Flag to exit immediately on cache misses
Please, consider adding a flag to return null when there is no caching results, but to request execution of the command in background.
I'm trying to implement a nushell cli wrapper, that would ask for results of cli execution asynchroniously.
I have a list of parameters, that I want to request information about in parallel threads from the app that retrieves such information from some server in the internet. BKT would be helpful here, if it just returned null instantaneously, and in background asked for information from cli. And, on the next call it would return the requested information.
Thanks for the feature request. Can you elaborate on how you'd use the "null" signal, would you be handle it in some way, or just pass it off to the caller to deal with?
How would you feel about a --cached-only flag that outputs cached data if any exists and returns without executing anything (perhaps with a 126 exit code if there's a cache miss). The caller would then use --warm to trigger an async refresh as they see fit.
Thanks for the feature request.
Thanks for the app and for your question. It helped me to clarify what I really need.

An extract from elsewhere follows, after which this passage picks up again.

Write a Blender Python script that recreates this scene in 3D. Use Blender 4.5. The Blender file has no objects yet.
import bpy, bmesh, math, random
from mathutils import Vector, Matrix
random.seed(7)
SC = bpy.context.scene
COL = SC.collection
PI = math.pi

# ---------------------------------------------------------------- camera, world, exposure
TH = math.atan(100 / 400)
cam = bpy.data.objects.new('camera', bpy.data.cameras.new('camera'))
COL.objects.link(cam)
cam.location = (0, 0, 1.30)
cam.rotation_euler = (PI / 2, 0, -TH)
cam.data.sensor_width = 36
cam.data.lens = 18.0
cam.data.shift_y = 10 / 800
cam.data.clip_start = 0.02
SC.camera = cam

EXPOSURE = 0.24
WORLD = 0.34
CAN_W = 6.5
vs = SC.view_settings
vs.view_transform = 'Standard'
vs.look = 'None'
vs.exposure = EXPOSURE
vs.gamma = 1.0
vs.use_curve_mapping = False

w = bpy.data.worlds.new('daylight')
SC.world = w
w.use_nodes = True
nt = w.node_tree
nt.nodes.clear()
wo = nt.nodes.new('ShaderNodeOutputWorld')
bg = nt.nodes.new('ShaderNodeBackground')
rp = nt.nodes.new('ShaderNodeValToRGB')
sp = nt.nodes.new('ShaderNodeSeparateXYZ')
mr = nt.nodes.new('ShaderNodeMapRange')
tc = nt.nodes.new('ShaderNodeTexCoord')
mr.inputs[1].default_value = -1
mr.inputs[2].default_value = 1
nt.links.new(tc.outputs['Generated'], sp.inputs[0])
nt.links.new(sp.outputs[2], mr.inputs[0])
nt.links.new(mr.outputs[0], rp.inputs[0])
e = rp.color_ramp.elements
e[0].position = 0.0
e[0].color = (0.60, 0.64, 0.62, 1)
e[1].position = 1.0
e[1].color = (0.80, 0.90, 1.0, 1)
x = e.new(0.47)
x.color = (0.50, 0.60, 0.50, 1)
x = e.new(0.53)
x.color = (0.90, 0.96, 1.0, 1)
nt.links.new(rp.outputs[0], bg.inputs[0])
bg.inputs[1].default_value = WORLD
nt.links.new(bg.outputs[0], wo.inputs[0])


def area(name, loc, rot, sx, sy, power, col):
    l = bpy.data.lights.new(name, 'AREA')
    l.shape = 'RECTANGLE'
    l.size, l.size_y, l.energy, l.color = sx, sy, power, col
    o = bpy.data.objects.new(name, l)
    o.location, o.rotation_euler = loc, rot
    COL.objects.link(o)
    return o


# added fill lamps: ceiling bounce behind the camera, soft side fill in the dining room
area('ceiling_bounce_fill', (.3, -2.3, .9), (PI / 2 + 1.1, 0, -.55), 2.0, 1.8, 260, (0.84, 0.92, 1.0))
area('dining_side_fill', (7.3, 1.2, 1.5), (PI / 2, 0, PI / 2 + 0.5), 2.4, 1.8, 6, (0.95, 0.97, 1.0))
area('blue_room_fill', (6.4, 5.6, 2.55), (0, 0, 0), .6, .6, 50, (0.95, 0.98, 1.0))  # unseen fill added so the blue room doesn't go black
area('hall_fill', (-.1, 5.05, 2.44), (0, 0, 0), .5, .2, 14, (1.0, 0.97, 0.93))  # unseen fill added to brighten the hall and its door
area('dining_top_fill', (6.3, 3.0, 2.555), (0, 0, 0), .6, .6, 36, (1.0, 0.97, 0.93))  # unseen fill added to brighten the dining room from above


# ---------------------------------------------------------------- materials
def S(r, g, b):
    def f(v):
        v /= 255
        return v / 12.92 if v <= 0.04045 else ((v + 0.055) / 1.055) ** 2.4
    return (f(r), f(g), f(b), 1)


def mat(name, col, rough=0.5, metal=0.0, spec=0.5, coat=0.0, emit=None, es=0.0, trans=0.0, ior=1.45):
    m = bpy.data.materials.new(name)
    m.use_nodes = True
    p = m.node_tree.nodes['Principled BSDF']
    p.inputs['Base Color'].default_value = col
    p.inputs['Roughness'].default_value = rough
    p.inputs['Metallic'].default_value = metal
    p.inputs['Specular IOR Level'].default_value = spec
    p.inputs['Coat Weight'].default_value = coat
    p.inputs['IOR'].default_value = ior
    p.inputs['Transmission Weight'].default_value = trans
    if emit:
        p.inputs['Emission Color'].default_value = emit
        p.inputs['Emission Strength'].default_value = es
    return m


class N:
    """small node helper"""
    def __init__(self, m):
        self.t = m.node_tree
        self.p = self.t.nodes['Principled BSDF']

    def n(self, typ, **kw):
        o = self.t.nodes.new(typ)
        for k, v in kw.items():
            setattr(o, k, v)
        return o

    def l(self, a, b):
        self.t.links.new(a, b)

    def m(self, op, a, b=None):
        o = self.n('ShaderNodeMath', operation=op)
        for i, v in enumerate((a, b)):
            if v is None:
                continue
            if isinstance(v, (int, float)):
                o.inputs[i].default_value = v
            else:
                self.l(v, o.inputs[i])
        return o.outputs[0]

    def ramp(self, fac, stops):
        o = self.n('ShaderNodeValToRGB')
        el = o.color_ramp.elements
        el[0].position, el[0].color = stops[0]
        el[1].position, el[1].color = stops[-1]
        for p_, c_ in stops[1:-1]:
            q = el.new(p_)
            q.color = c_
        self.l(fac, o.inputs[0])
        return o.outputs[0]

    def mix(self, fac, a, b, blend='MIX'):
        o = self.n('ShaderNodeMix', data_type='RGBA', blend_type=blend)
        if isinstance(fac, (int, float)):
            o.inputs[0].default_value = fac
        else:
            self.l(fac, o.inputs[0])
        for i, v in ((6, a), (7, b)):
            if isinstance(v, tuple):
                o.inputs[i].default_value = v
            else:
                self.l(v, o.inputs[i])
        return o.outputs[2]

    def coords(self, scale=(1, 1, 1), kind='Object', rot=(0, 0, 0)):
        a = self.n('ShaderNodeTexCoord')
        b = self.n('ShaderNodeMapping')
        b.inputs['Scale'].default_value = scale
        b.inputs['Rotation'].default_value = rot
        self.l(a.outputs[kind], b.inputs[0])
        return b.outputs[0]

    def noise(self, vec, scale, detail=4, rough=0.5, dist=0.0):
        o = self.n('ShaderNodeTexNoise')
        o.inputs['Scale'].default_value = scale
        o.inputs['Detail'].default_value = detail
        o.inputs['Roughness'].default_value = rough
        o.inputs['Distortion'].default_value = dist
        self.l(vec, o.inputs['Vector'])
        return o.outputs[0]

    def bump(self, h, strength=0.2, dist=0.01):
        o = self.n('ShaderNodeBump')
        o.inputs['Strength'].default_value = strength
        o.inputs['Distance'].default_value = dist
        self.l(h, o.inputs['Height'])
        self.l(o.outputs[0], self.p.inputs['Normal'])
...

Can you elaborate on how you'd use the "null" signal, would you be handle it in some way, or just pass it off to the caller to deal with?
So I use nushell. I have a table with column of addresses. On each address I need to make a call to some cli, to get data from to fill a new column accordingly. The response of this cli execution takes about 2-10 seconds. As soon as nushell get a response from cli with null and some exit code, it can continue making another call of cli for the next address. I imagined, that after some time I just can repeat my requests on the list of addresses, and fastly fill the column with the values, that were executed already.
How would you feel about a --cached-only flag that outputs cached data if any exists and returns without executing anything (perhaps with a 126 exit code if there's a cache miss). The caller would then use --warm to trigger an async refresh as they see fit.
Ideally, I would avoid using the second call with --warm flag. But this way bkt must know about already running tasks, to avoid duplicating them. I'm not sure if it is feasible by the current design.
Anyway, thanks for your question. Now I see that some queue management tool is absolutely necessary in my case to limit the number of simultaneosly running jobs.
What I've done in cases like this (such as when using bkt with fzf --preview) is kick off --warm invocations when the application starts, then invoke the same command without --warm when needed by the application. This is obviously racy, but IME helps a lot with these sort of startup delays.
Another approach you could consider, depending on your application's design (I've not used nushell), would be to call out to bkt in separate threads and only update the UI when the background thread(s) complete. That way your UI is still responsive even while the subprocess is running. This would be similar to how fzf --preview is implemented.
I am thinking about adding locking of some sort (see #11) but it would still block waiting for results without a feature like --cached-only.